— begin DATA EXTRACT —
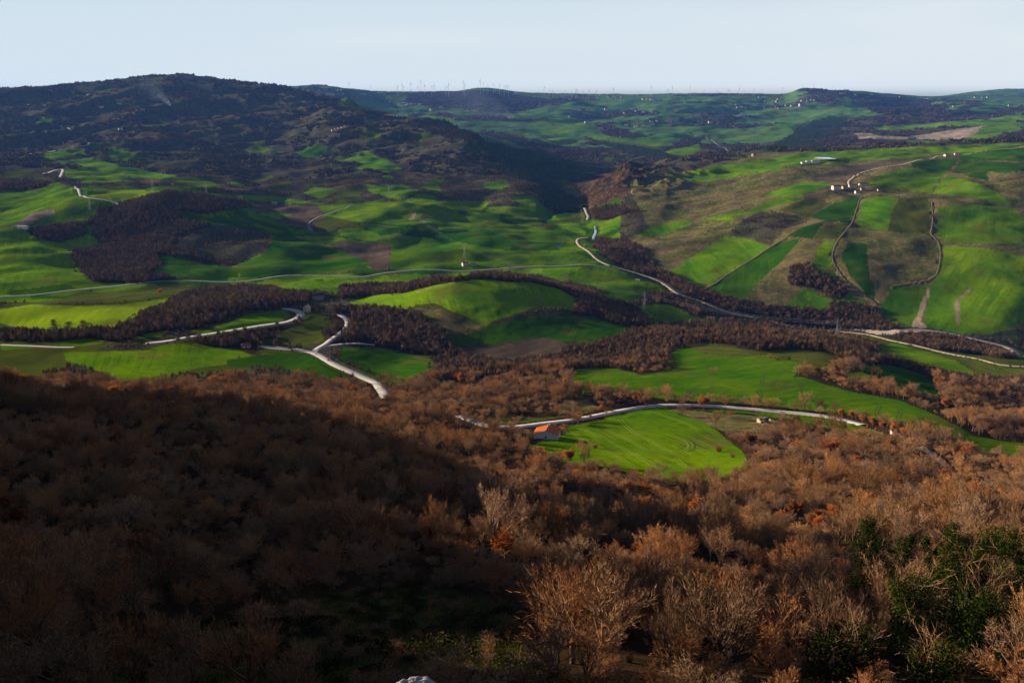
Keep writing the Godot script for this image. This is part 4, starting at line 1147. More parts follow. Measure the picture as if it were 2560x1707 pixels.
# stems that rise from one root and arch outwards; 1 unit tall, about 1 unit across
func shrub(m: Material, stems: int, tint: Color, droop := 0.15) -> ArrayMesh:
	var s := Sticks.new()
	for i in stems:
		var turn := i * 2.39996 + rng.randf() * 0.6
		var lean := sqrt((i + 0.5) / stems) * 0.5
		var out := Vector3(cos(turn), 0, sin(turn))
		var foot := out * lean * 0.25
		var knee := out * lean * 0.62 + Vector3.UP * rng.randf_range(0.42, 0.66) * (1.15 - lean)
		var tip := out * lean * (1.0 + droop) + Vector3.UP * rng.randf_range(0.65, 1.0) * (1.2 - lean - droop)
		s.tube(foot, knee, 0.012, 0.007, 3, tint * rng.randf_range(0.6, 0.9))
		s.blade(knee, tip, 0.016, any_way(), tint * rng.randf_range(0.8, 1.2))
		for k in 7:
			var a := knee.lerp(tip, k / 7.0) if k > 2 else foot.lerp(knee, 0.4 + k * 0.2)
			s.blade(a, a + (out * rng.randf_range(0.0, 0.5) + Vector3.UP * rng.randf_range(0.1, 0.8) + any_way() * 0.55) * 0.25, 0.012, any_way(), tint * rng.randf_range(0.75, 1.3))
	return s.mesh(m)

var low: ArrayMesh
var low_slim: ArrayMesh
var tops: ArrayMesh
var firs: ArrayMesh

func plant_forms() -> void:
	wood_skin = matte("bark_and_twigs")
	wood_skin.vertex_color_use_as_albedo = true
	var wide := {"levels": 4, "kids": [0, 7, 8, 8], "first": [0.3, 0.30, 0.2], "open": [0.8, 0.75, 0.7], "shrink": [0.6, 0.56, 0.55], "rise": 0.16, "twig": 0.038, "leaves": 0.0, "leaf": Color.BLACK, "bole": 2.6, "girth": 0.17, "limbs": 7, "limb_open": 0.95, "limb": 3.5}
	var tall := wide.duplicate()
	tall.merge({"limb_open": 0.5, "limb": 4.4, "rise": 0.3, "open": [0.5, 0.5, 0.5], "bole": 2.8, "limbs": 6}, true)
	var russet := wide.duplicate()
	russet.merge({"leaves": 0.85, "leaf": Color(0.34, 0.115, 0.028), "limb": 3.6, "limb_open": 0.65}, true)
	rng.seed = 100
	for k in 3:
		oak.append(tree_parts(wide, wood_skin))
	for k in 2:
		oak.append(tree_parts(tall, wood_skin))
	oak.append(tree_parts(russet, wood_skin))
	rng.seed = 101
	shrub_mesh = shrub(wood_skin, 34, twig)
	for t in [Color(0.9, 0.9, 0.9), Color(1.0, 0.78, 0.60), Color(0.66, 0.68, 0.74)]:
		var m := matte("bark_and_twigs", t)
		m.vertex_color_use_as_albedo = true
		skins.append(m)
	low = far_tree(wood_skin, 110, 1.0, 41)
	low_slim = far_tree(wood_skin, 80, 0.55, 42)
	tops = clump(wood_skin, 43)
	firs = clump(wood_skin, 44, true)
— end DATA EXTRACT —
WRITTEN INSTRUCTION
Pictures in the data above should not be copied; transcribe everything else exactly.

FINISHED ANSWER
Keep writing the Godot script for this image. This is part 4, starting at line 1147. More parts follow. Measure the picture as if it were 2560x1707 pixels.
# stems that rise from one root and arch outwards; 1 unit tall, about 1 unit across
func shrub(m: Material, stems: int, tint: Color, droop := 0.15) -> ArrayMesh:
	var s := Sticks.new()
	for i in stems:
		var turn := i * 2.39996 + rng.randf() * 0.6
		var lean := sqrt((i + 0.5) / stems) * 0.5
		var out := Vector3(cos(turn), 0, sin(turn))
		var foot := out * lean * 0.25
		var knee := out * lean * 0.62 + Vector3.UP * rng.randf_range(0.42, 0.66) * (1.15 - lean)
		var tip := out * lean * (1.0 + droop) + Vector3.UP * rng.randf_range(0.65, 1.0) * (1.2 - lean - droop)
		s.tube(foot, knee, 0.012, 0.007, 3, tint * rng.randf_range(0.6, 0.9))
		s.blade(knee, tip, 0.016, any_way(), tint * rng.randf_range(0.8, 1.2))
		for k in 7:
			var a := knee.lerp(tip, k / 7.0) if k > 2 else foot.lerp(knee, 0.4 + k * 0.2)
			s.blade(a, a + (out * rng.randf_range(0.0, 0.5) + Vector3.UP * rng.randf_range(0.1, 0.8) + any_way() * 0.55) * 0.25, 0.012, any_way(), tint * rng.randf_range(0.75, 1.3))
	return s.mesh(m)

var low: ArrayMesh
var low_slim: ArrayMesh
var tops: ArrayMesh
var firs: ArrayMesh

func plant_forms() -> void:
	wood_skin = matte("bark_and_twigs")
	wood_skin.vertex_color_use_as_albedo = true
	var wide := {"levels": 4, "kids": [0, 7, 8, 8], "first": [0.3, 0.30, 0.2], "open": [0.8, 0.75, 0.7], "shrink": [0.6, 0.56, 0.55], "rise": 0.16, "twig": 0.038, "leaves": 0.0, "leaf": Color.BLACK, "bole": 2.6, "girth": 0.17, "limbs": 7, "limb_open": 0.95, "limb": 3.5}
	var tall := wide.duplicate()
	tall.merge({"limb_open": 0.5, "limb": 4.4, "rise": 0.3, "open": [0.5, 0.5, 0.5], "bole": 2.8, "limbs": 6}, true)
	var russet := wide.duplicate()
	russet.merge({"leaves": 0.85, "leaf": Color(0.34, 0.115, 0.028), "limb": 3.6, "limb_open": 0.65}, true)
	rng.seed = 100
	for k in 3:
		oak.append(tree_parts(wide, wood_skin))
	for k in 2:
		oak.append(tree_parts(tall, wood_skin))
	oak.append(tree_parts(russet, wood_skin))
	rng.seed = 101
	shrub_mesh = shrub(wood_skin, 34, twig)
	for t in [Color(0.9, 0.9, 0.9), Color(1.0, 0.78, 0.60), Color(0.66, 0.68, 0.74)]:
		var m := matte("bark_and_twigs", t)
		m.vertex_color_use_as_albedo = true
		skins.append(m)
	low = far_tree(wood_skin, 110, 1.0, 41)
	low_slim = far_tree(wood_skin, 80, 0.55, 42)
	tops = clump(wood_skin, 43)
	firs = clump(wood_skin, 44, true)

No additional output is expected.